Exercise prompt >> Output all lines exactly, with nothing added or dropped.

Data shown >>
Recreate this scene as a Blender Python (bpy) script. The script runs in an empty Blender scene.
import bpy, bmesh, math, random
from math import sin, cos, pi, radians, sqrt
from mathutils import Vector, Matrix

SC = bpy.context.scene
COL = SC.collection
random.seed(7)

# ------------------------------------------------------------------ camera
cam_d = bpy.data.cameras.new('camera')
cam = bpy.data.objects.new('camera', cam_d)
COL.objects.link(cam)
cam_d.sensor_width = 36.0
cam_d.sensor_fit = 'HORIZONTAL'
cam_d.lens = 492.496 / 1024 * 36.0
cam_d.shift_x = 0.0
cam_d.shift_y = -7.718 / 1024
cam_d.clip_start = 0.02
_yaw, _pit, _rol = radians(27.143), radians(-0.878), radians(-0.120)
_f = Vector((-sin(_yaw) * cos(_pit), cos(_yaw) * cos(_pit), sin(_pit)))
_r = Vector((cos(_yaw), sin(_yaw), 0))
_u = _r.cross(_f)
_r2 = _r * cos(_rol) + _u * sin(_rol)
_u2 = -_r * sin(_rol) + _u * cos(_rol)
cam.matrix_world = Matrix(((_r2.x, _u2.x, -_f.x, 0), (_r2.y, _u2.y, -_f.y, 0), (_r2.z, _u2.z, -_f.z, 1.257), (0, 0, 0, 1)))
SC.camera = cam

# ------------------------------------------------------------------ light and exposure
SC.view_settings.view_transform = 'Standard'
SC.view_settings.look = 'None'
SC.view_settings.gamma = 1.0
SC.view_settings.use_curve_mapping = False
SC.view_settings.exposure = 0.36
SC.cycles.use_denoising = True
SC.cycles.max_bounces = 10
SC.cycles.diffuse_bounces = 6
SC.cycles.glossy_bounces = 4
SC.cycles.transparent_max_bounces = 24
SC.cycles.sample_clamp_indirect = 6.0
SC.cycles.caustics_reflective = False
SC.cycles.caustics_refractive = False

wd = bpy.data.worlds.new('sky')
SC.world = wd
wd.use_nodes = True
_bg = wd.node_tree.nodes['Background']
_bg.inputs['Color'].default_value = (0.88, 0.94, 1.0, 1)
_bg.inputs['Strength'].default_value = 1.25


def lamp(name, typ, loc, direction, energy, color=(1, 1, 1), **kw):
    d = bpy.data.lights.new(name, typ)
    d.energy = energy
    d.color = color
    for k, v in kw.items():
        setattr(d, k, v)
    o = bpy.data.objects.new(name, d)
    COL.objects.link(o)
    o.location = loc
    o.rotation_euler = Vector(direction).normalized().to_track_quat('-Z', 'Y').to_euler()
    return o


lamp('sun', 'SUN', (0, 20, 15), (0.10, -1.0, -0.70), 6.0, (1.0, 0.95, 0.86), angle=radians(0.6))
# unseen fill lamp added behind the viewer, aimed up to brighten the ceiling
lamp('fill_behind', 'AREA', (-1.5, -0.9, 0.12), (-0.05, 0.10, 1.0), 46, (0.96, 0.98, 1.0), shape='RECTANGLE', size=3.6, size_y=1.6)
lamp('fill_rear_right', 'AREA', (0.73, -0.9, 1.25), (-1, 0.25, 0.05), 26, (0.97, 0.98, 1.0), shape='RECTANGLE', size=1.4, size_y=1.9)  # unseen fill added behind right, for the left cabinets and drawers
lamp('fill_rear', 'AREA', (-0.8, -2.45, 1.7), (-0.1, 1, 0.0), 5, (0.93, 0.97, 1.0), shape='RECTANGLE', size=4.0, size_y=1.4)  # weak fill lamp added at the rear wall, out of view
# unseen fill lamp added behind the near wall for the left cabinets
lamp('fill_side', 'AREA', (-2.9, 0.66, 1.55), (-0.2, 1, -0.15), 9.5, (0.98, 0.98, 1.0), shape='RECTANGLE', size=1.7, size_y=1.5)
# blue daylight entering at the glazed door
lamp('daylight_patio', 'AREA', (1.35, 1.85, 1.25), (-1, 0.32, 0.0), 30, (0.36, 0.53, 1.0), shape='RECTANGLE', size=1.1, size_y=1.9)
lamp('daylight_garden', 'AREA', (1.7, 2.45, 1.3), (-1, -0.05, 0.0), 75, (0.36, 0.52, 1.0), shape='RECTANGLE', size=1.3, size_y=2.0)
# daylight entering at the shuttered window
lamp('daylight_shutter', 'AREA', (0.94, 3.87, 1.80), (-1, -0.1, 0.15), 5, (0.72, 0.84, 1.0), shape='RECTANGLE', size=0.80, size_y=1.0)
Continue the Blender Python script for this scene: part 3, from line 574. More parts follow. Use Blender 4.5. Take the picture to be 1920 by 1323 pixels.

Task answer >>
Recreate this scene as a Blender Python (bpy) script. The script runs in an empty Blender scene.
import bpy, bmesh, math, random
from math import sin, cos, pi, radians, sqrt
from mathutils import Vector, Matrix

SC = bpy.context.scene
COL = SC.collection
random.seed(7)

# ------------------------------------------------------------------ camera
cam_d = bpy.data.cameras.new('camera')
cam = bpy.data.objects.new('camera', cam_d)
COL.objects.link(cam)
cam_d.sensor_width = 36.0
cam_d.sensor_fit = 'HORIZONTAL'
cam_d.lens = 492.496 / 1024 * 36.0
cam_d.shift_x = 0.0
cam_d.shift_y = -7.718 / 1024
cam_d.clip_start = 0.02
_yaw, _pit, _rol = radians(27.143), radians(-0.878), radians(-0.120)
_f = Vector((-sin(_yaw) * cos(_pit), cos(_yaw) * cos(_pit), sin(_pit)))
_r = Vector((cos(_yaw), sin(_yaw), 0))
_u = _r.cross(_f)
_r2 = _r * cos(_rol) + _u * sin(_rol)
_u2 = -_r * sin(_rol) + _u * cos(_rol)
cam.matrix_world = Matrix(((_r2.x, _u2.x, -_f.x, 0), (_r2.y, _u2.y, -_f.y, 0), (_r2.z, _u2.z, -_f.z, 1.257), (0, 0, 0, 1)))
SC.camera = cam

# ------------------------------------------------------------------ light and exposure
SC.view_settings.view_transform = 'Standard'
SC.view_settings.look = 'None'
SC.view_settings.gamma = 1.0
SC.view_settings.use_curve_mapping = False
SC.view_settings.exposure = 0.36
SC.cycles.use_denoising = True
SC.cycles.max_bounces = 10
SC.cycles.diffuse_bounces = 6
SC.cycles.glossy_bounces = 4
SC.cycles.transparent_max_bounces = 24
SC.cycles.sample_clamp_indirect = 6.0
SC.cycles.caustics_reflective = False
SC.cycles.caustics_refractive = False

wd = bpy.data.worlds.new('sky')
SC.world = wd
wd.use_nodes = True
_bg = wd.node_tree.nodes['Background']
_bg.inputs['Color'].default_value = (0.88, 0.94, 1.0, 1)
_bg.inputs['Strength'].default_value = 1.25


def lamp(name, typ, loc, direction, energy, color=(1, 1, 1), **kw):
    d = bpy.data.lights.new(name, typ)
    d.energy = energy
    d.color = color
    for k, v in kw.items():
        setattr(d, k, v)
    o = bpy.data.objects.new(name, d)
    COL.objects.link(o)
    o.location = loc
    o.rotation_euler = Vector(direction).normalized().to_track_quat('-Z', 'Y').to_euler()
    return o


lamp('sun', 'SUN', (0, 20, 15), (0.10, -1.0, -0.70), 6.0, (1.0, 0.95, 0.86), angle=radians(0.6))
# unseen fill lamp added behind the viewer, aimed up to brighten the ceiling
lamp('fill_behind', 'AREA', (-1.5, -0.9, 0.12), (-0.05, 0.10, 1.0), 46, (0.96, 0.98, 1.0), shape='RECTANGLE', size=3.6, size_y=1.6)
lamp('fill_rear_right', 'AREA', (0.73, -0.9, 1.25), (-1, 0.25, 0.05), 26, (0.97, 0.98, 1.0), shape='RECTANGLE', size=1.4, size_y=1.9)  # unseen fill added behind right, for the left cabinets and drawers
lamp('fill_rear', 'AREA', (-0.8, -2.45, 1.7), (-0.1, 1, 0.0), 5, (0.93, 0.97, 1.0), shape='RECTANGLE', size=4.0, size_y=1.4)  # weak fill lamp added at the rear wall, out of view
# unseen fill lamp added behind the near wall for the left cabinets
lamp('fill_side', 'AREA', (-2.9, 0.66, 1.55), (-0.2, 1, -0.15), 9.5, (0.98, 0.98, 1.0), shape='RECTANGLE', size=1.7, size_y=1.5)
# blue daylight entering at the glazed door
lamp('daylight_patio', 'AREA', (1.35, 1.85, 1.25), (-1, 0.32, 0.0), 30, (0.36, 0.53, 1.0), shape='RECTANGLE', size=1.1, size_y=1.9)
lamp('daylight_garden', 'AREA', (1.7, 2.45, 1.3), (-1, -0.05, 0.0), 75, (0.36, 0.52, 1.0), shape='RECTANGLE', size=1.3, size_y=2.0)
# daylight entering at the shuttered window
lamp('daylight_shutter', 'AREA', (0.94, 3.87, 1.80), (-1, -0.1, 0.15), 5, (0.72, 0.84, 1.0), shape='RECTANGLE', size=0.80, size_y=1.0)
Continue the Blender Python script for this scene: part 3, from line 574. More parts follow. Use Blender 4.5. Take the picture to be 1920 by 1323 pixels.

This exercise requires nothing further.